-- start Supplied data --

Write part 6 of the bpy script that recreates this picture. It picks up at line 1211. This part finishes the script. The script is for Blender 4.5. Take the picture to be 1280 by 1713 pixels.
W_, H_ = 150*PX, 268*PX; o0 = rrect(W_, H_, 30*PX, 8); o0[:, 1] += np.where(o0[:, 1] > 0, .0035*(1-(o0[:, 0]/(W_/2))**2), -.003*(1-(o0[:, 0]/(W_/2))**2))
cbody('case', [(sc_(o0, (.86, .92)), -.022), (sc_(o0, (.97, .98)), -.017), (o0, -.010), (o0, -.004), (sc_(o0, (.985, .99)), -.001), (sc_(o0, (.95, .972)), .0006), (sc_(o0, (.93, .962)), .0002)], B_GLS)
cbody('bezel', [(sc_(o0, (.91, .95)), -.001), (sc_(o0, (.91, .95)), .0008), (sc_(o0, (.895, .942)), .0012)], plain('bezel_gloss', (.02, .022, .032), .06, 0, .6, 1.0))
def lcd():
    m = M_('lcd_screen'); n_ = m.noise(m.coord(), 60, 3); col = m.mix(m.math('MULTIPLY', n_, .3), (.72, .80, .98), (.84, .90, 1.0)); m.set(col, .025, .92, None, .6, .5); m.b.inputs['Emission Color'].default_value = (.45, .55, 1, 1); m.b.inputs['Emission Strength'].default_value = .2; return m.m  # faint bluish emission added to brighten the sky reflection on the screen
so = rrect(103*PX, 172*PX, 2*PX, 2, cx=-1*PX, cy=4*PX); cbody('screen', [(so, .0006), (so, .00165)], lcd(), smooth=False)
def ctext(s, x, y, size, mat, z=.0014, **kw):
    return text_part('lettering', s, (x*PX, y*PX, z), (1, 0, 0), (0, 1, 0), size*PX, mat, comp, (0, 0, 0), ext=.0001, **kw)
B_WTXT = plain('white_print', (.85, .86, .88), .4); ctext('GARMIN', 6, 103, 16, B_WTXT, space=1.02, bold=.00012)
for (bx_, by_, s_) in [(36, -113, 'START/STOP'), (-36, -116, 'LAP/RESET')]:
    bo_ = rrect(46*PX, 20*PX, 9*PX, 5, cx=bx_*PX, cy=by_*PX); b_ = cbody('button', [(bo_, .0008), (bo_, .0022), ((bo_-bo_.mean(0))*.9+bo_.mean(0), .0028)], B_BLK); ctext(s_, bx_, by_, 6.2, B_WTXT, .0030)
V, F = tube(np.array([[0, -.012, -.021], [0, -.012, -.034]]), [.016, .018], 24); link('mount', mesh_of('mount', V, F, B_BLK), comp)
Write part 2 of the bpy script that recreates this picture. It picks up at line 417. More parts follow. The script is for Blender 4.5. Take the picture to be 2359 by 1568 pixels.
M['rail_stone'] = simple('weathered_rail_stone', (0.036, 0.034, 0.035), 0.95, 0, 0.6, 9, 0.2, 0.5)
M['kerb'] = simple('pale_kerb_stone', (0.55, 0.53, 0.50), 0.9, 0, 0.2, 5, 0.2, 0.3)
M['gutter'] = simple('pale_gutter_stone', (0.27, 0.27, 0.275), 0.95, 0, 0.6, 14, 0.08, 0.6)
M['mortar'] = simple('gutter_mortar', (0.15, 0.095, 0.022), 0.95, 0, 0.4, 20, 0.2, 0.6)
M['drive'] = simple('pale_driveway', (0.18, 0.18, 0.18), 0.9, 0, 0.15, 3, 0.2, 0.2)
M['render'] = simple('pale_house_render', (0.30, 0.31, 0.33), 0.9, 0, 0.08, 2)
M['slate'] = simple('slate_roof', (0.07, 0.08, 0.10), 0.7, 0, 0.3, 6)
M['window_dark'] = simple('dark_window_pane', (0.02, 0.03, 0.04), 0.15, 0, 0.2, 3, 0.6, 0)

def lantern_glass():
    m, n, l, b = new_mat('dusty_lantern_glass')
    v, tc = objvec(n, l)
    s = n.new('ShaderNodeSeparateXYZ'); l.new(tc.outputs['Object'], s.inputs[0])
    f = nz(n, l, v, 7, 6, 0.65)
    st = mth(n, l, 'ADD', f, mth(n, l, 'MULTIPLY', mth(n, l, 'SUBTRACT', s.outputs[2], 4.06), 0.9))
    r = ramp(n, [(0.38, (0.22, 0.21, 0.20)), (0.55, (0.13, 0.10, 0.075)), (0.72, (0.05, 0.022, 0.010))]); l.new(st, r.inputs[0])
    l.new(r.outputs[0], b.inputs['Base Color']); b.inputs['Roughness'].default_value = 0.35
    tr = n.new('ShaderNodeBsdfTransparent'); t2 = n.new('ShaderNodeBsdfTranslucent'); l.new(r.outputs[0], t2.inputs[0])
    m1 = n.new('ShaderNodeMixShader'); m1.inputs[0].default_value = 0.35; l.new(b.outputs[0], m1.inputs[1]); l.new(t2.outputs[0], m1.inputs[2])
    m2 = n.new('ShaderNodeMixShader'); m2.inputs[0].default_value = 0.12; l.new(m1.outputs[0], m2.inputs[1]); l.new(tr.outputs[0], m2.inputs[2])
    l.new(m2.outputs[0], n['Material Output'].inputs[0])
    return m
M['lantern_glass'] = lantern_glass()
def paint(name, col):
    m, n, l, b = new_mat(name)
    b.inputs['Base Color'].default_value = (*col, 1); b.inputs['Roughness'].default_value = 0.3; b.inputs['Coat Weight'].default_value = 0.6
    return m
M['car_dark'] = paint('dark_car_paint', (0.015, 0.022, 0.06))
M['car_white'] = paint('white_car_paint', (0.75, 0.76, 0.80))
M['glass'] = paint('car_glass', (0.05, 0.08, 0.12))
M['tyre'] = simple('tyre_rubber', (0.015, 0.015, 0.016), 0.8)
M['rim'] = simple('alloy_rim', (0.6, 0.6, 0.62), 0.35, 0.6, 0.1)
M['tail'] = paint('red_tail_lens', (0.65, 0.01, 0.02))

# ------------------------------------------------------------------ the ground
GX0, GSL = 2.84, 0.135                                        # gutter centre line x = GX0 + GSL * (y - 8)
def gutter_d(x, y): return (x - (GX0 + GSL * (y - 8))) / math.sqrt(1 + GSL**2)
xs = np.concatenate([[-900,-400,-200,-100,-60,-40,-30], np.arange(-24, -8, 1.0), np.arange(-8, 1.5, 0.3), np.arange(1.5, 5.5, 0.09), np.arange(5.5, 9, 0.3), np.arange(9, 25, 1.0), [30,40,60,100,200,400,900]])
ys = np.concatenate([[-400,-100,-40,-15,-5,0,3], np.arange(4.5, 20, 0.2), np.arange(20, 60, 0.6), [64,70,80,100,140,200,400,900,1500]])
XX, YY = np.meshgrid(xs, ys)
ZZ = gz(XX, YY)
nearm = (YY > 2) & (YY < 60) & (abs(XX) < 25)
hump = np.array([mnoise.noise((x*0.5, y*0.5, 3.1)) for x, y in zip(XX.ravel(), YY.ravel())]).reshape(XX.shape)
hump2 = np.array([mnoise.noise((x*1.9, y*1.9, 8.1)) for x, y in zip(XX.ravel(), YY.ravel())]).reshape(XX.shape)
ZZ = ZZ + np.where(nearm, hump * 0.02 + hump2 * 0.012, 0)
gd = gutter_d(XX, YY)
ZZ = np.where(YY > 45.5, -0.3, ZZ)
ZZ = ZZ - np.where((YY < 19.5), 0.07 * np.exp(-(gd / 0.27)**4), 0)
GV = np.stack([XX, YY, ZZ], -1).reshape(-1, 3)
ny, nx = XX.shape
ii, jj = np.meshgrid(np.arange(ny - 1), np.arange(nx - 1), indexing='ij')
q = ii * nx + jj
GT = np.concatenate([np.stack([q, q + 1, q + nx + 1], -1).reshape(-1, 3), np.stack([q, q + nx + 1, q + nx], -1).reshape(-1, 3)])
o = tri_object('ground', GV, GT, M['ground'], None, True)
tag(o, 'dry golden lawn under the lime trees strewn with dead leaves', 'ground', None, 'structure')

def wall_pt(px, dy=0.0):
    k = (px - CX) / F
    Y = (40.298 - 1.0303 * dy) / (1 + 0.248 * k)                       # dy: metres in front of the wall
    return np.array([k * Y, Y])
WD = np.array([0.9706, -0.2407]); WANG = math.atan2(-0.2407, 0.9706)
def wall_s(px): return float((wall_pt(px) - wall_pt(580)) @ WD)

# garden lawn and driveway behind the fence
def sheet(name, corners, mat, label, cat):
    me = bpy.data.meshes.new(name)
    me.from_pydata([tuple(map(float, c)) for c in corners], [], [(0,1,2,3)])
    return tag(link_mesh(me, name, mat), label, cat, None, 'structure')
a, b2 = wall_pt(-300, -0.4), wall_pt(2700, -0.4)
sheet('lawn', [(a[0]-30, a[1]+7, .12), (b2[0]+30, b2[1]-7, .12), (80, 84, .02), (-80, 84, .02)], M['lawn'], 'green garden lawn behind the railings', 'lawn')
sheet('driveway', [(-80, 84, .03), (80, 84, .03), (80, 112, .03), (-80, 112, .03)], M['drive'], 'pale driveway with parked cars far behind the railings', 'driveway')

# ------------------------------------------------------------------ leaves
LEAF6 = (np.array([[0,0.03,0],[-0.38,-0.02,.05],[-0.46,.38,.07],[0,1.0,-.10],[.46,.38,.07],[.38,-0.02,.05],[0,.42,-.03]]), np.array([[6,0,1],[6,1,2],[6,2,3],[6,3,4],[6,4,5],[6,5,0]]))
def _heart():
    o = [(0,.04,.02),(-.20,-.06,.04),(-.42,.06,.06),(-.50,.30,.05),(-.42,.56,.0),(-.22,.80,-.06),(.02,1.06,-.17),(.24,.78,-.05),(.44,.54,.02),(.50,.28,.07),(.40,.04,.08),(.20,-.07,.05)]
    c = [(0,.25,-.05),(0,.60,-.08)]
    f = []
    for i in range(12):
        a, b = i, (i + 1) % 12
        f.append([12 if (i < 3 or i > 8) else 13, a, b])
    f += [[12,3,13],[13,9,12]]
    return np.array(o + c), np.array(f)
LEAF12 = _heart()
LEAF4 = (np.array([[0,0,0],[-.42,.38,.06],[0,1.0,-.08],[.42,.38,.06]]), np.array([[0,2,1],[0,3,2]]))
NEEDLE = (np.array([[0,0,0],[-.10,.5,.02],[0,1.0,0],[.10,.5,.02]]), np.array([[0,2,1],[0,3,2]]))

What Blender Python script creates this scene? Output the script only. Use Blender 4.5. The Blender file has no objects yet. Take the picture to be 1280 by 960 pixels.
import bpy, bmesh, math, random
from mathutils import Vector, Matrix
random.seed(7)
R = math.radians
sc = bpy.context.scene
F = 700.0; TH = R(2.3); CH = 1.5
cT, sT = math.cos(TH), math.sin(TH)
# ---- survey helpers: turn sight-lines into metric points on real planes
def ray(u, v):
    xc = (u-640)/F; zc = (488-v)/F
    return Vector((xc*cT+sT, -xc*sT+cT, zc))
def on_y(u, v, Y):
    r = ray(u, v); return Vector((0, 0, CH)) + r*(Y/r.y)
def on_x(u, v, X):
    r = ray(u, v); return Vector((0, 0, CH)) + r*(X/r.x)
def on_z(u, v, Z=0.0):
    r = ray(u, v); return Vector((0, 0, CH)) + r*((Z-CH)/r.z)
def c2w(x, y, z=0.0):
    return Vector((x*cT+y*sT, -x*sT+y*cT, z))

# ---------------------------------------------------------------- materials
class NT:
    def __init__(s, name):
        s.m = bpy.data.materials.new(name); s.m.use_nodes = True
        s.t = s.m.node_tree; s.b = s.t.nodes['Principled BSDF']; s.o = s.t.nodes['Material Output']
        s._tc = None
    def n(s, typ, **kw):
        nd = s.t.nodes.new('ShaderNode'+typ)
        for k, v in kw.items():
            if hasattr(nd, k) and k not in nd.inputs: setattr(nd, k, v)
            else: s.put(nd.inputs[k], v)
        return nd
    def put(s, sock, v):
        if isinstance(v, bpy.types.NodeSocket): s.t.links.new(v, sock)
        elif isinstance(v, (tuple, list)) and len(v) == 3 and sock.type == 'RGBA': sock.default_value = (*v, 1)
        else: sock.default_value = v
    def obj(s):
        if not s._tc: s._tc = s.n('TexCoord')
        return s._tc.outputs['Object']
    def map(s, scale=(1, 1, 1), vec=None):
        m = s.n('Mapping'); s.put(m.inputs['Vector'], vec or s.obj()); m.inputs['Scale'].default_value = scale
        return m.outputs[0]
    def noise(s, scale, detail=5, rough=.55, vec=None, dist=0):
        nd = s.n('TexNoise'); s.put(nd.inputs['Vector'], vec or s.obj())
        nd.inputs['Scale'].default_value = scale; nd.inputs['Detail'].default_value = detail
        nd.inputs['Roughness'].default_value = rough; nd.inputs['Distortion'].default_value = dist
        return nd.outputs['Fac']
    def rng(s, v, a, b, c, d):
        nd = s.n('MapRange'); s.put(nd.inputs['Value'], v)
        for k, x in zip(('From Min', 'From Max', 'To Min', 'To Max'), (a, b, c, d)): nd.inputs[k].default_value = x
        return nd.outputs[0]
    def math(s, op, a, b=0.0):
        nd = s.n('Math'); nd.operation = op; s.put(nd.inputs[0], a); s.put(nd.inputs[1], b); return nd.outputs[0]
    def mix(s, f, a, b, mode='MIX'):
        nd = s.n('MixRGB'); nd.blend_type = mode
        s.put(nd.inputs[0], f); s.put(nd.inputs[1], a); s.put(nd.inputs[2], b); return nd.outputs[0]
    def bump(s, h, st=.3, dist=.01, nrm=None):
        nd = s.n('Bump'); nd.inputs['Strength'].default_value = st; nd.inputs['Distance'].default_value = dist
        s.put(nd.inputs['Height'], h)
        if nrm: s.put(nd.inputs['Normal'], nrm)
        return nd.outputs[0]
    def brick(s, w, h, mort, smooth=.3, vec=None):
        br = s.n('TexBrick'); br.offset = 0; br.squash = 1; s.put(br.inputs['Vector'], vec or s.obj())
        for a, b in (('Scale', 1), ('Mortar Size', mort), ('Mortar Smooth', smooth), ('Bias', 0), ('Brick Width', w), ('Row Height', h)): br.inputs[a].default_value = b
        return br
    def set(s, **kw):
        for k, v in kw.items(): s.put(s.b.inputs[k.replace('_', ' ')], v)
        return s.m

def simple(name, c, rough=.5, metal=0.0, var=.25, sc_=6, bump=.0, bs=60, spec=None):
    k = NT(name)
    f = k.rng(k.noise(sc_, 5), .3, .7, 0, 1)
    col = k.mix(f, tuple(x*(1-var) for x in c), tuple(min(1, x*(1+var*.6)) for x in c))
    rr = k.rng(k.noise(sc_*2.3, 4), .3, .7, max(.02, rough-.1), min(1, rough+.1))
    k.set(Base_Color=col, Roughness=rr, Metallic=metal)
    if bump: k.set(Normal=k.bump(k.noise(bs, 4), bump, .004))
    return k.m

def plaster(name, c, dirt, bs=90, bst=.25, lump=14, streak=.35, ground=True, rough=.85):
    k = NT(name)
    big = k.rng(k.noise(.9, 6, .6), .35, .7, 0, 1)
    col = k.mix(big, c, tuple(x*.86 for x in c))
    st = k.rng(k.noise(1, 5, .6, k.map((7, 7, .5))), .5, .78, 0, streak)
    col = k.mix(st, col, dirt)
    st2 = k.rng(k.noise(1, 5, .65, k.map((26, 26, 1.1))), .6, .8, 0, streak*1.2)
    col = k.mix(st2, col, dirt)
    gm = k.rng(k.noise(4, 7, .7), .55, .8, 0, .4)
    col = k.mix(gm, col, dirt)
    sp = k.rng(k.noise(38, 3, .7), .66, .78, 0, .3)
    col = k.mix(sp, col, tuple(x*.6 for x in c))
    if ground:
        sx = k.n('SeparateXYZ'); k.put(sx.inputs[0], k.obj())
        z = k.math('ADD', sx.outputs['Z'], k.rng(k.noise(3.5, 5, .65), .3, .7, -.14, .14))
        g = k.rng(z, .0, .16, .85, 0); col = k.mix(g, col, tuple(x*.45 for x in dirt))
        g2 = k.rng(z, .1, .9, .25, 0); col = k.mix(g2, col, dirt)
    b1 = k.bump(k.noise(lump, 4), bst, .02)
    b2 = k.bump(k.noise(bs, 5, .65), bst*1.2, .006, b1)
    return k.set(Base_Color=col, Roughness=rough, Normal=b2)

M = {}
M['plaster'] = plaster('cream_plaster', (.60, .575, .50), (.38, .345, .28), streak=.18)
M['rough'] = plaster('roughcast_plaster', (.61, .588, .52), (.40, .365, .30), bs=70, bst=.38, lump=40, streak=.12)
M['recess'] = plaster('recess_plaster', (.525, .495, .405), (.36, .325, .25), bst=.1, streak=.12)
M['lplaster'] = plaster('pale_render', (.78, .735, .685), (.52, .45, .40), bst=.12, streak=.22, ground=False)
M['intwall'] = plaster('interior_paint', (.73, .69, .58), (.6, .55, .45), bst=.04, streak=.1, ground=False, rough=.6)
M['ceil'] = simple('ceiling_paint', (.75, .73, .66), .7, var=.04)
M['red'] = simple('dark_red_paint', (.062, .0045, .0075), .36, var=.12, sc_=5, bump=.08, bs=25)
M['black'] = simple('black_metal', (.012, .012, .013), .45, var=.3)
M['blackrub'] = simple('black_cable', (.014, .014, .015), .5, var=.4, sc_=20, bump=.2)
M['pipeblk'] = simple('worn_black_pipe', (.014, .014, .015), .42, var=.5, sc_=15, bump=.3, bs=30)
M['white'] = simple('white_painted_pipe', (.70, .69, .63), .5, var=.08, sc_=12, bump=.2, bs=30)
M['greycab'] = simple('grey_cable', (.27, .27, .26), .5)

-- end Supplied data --

- Exercise aim
Each line in the listing above that contains "streak" should be copied.

- Correct answer
def plaster(name, c, dirt, bs=90, bst=.25, lump=14, streak=.35, ground=True, rough=.85):
    st = k.rng(k.noise(1, 5, .6, k.map((7, 7, .5))), .5, .78, 0, streak)
    st2 = k.rng(k.noise(1, 5, .65, k.map((26, 26, 1.1))), .6, .8, 0, streak*1.2)
M['plaster'] = plaster('cream_plaster', (.60, .575, .50), (.38, .345, .28), streak=.18)
M['rough'] = plaster('roughcast_plaster', (.61, .588, .52), (.40, .365, .30), bs=70, bst=.38, lump=40, streak=.12)
M['recess'] = plaster('recess_plaster', (.525, .495, .405), (.36, .325, .25), bst=.1, streak=.12)
M['lplaster'] = plaster('pale_render', (.78, .735, .685), (.52, .45, .40), bst=.12, streak=.22, ground=False)
M['intwall'] = plaster('interior_paint', (.73, .69, .58), (.6, .55, .45), bst=.04, streak=.1, ground=False, rough=.6)